Tadic has condemned the violence, looting and arson that occurred Thursday evening, on the margins of a massive protest against Kosovo's declaration of independence from Serbia and Western support for it.

"There is no excuse for violence, nobody may with a single word try justifying what has happened yesterday," said the pro-European Tadic.

One person was killed during the ransacking and torching of the United States embassy.
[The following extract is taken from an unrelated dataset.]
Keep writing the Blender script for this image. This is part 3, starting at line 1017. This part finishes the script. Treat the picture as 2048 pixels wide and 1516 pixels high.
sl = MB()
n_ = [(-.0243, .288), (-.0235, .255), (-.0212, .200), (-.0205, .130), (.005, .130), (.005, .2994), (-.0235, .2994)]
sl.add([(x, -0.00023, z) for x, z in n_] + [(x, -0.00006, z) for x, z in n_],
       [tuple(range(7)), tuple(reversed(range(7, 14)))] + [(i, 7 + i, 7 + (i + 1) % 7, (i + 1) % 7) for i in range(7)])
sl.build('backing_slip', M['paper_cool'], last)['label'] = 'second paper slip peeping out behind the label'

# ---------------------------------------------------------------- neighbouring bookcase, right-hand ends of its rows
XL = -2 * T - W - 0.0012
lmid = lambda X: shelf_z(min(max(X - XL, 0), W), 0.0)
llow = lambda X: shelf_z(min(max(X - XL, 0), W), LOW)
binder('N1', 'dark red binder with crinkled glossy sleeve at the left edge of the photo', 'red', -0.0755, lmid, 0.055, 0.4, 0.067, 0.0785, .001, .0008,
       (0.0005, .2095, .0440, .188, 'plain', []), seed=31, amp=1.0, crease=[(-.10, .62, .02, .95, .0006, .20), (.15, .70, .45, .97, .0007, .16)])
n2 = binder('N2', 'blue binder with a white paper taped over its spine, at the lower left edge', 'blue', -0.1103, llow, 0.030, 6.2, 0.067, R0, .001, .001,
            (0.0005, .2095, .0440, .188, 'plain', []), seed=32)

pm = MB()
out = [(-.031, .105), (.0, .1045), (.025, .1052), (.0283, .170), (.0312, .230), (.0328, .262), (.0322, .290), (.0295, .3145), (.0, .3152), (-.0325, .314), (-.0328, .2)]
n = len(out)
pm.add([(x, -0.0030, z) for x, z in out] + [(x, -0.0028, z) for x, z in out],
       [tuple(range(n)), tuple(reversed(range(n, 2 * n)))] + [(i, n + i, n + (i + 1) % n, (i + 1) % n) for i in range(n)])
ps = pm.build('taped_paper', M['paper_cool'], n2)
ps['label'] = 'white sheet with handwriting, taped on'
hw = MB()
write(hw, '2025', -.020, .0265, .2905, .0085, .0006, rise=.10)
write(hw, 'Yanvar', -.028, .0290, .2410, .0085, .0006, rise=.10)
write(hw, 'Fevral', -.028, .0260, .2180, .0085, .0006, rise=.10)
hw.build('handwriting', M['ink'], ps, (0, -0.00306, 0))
The charred remains found in the smouldering compound were not identified by Friday afternoon.

Also attacked on Thursday were the diplomatic missions of Croatia, Germany, Canada, Turkey, Belgium and Bosnia, as well as businesses and stores from countries the mob regarded as hostile to Serbia.

The looting brought the political aspect of the riots into question.

Tadic said he has called the National Security Council - the highest defence body grouping the president, prime minister, assembly speaker, defence and interior ministers and heads of security and intelligence services - to meet urgently to discuss the situation.

"It was not Serbia and Serbia will not be like that," he said. "Law and order must rule and the violence which has happened in Belgrade must never again be repeated."

Just a few hours earlier, however, Kostunica said that the Serbian people on Thursday "showed what they think" of Kosovo's break from Serbia and of the Western countries supporting the break.

Tadic's pro-European Democratic Party and Kostunica's increasingly anti-Western Democratic Party of Serbia are in a coalition which has strained close to breaking point amid the different directions they are pulling in regard to European integration and Kosovo.

"In a magnificent gathering and a prayer, the people of Serbia showed what they think of Kosovo and what they think of the brutal violence conducted against it," he said in a statement handed to local media.

He was referring to the support and recognition extended by the US and their Western allies to Kosovo, which has declared independence on Sunday.

"Most of all Serbia's youth has sent a message that Serbia is for law, justice and freedom and that it rejects the bullying policy of Western countries," Kostunica said.

He only glancingly mentioned the ransacking of the embassies, and then only in the context that it was damaging Serbia's interests.

"A big misfortune happened, a human life has been lost," Kostunica said. "Our opposition to bullying must be in our interest ... violence and destruction directly damage our national interests."

In the view of the increasingly radical Kostunica, "all supporters of the false state Kosovo are happy when they see violence in Belgrade."

The US government charged Thursday that Serbia failed to provide adequate security and said it would hold Serbian leaders "personally responsible" if Americans were harmed.

The United Nations Security Council sharply condemned the attacks "in the strongest terms" and reminded Serbia of the "fundamental principle of inviolability of diplomatic missions."

Also condemning the violence were the European Union in Brussels and the German government.

Serbian police provided no protection for the US and other embassies when the mob launched its attack, but appeared later to disperse it by using batons and teargas. Some 190 people were detained in connection with the riots.

No demonstrations were scheduled in Belgrade on Friday. Earlier a tense stand-off between international forces and Serbs in their enclave of Mitrovica in northern Kosovo passed without clashes.